Even more nauseating is the phony response from players who just had to detest him for his arrogant and demeaning attitude toward them. They all seem to be on some sort of zombie robotic monotone as they praise him, never once alluding to him as being a good guy or good human being, but always that he “contributed to the league with his exploits and inspired me with his awesome work ethic.”
Fact is, I love Kobe as a great player and one of the worlds’ greatest admitted assholes and hate seeing him try to palm off this new benevolent image of a good guy that fits him like a pair of Alabama cotton patch overalls. Now that he’s nearing retirement, he seems to finally realize how supercilious and patronizing and dismissive and hateful he’s been toward his perceived peers or enemies and is at last trying to make amends, when it seems what he is really trying to do in a cold-bloodedly calculated way is repair his image so as to enhance his brand as a future team owner or corporate conglomerate billionaire, just another money and power monger bamboozling the public like a staged politician with fifty image repairing advisors.
Watch closely when he smiles, and it resembles something frozen or painted on, almost like a student picture where a photographer urged you to say cheese, as lacking in spontaneity and as scripted as his boring interviews and the narcissistic movie he made of himself. The guy seems acutely aware of his every movement and utterance.
The NBA didn’t help much by turning the all star game into a Kobe extravaganza that had to have his fellow all stars close to gagging as they felt forced for the good of the league image to embrace him with the mandatory insincere hugs (except for Pau Gasol), and during taped in interviews during that ghastly all star game of sounding out the usual clichés of how inspiring the Black mamba has been to their careers.

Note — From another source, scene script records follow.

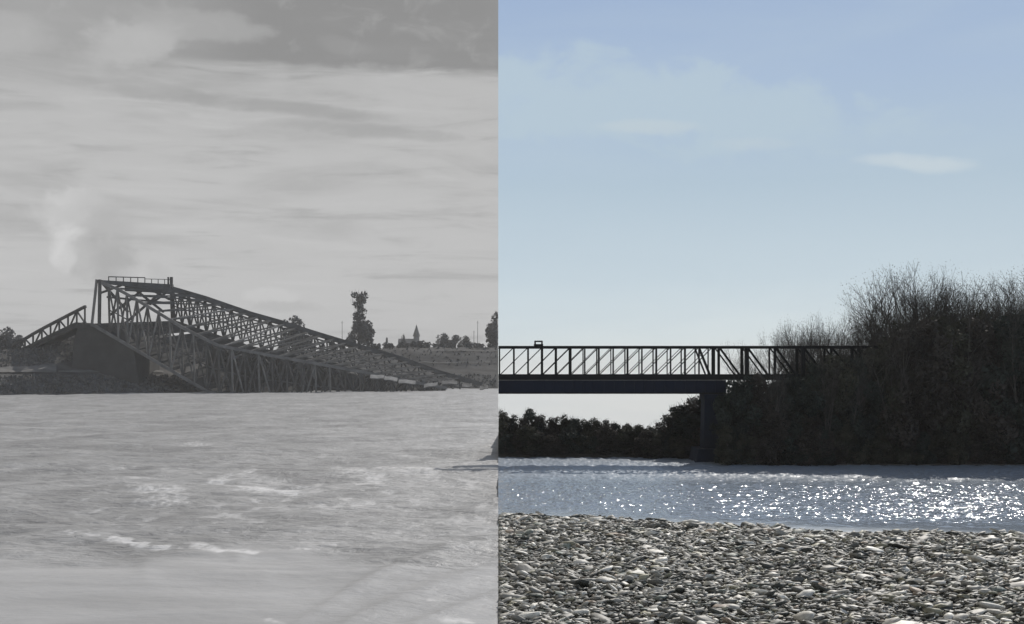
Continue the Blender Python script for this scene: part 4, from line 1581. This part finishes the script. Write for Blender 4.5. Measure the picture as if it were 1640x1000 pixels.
# ------------------------------------------------------------------ thin haze volume added to lift the dark tones
def haze():
    m = bpy.data.materials.new('added_haze')
    m.use_nodes = True
    t = NT(m.node_tree)
    o = t.n('ShaderNodeOutputMaterial')
    v = t.n('ShaderNodeVolumePrincipled')
    v.inputs['Color'].default_value = (0.95, 0.94, 0.92, 1)
    v.inputs['Density'].default_value = HAZE
    v.inputs['Anisotropy'].default_value = 0.0
    t.l(v.outputs[0], o.inputs['Volume'])
    b = MB().box(-2600, 3100, -300, 3100, -230, 42)
    ob = b.build('haze', m)
    tag(ob, 'thin haze added to lift the dark tones', kind='stuff')


HAZE = 0.00024
if HAZE:
    haze()
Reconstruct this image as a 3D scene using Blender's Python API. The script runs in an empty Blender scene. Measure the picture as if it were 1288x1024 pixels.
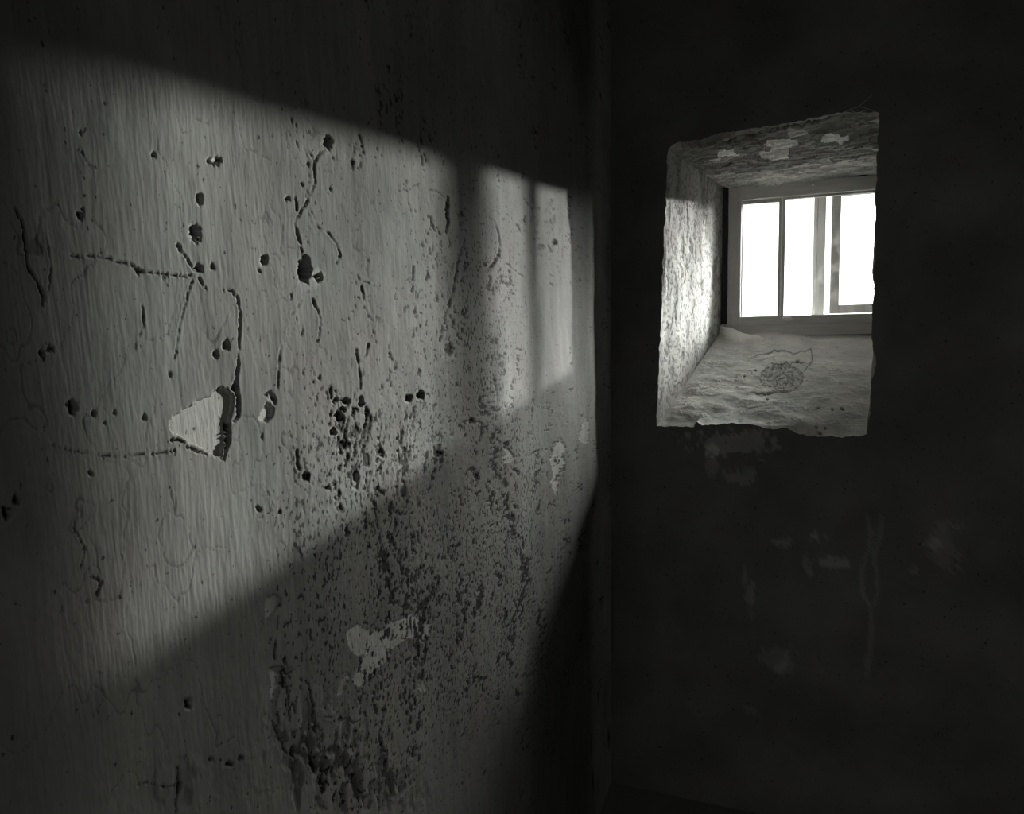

Kobe, along with Byron Scott, owner Jim Buss and GM Mitch Kupchak have made a sham of their team as they night after night defer to Kobe coming out on court one last time in arenas in cities on the road and waving to the fans before chucking up one bad shot after another, his team mates spectators who just have to resent being frozen out one minute and instructed the next while their progress as rookies is stunted and the team loses big again in embarrassing fashion.
During certain games, with Kobe on the bench, the kids have rallied to make it close, only to have to watch Kobe chuck up supposed clutch game winners and fail miserably, his legs gone, his shot wayward, the only remnant of his old self the glory seeking hero worship of himself
It’s the same old thing: some greats lead by saying come with me, we’ll do it together, while Kobe says follow and watch me be the man.
I wonder what these young teammates playing for a pittance compared to Kobe feel about his flying to games on a helicopter from his estate in Orange County, never practicing, spending hours in the training shrine, missing home games that don’t include last time ovations and failing to show up to sit on the bench for moral support when he’s ailing, and bravely “playing for road fans” when he’s ailing and useless, and picking up players he once disdained after fouling them when they blow by him like he’s standing still—this once relentless perennially all league bulldog on defense having chuckle sessions with opponents during free throw dead time.
Never in the history of all professional sports in America have we endured a more prolonged and insufferable good bye to the fans of the NBA. Somebody wrote that he didn’t want to go out this way, with all the adulation, but anybody with any sense knows this is a crock of bullshit, that he’s savoring each and every ovation and chant of his name and seems to feel no guilt or misgivings about his selfish and horrific performance on the court.
He now allows interviews presenting a mellow Kobe paying compliments to those he tormented and trash-talked, a thoughtful complex Kobe who, as one of the most creative and fascinating assassins of all time, is an absolutely uninteresting person who seems only able to talk about himself—a windbag oozing with fake humility and modesty.
Larry Bird must be puking. A lot of us are and will heave a great sigh relief when he’s gone to make his billions and enhance his so-called brand in the real world and the NBA can get back to life without Kobe and his team mates can start concentrating on basketball and repairing a once glorious but now tarnished and mutilated franchise.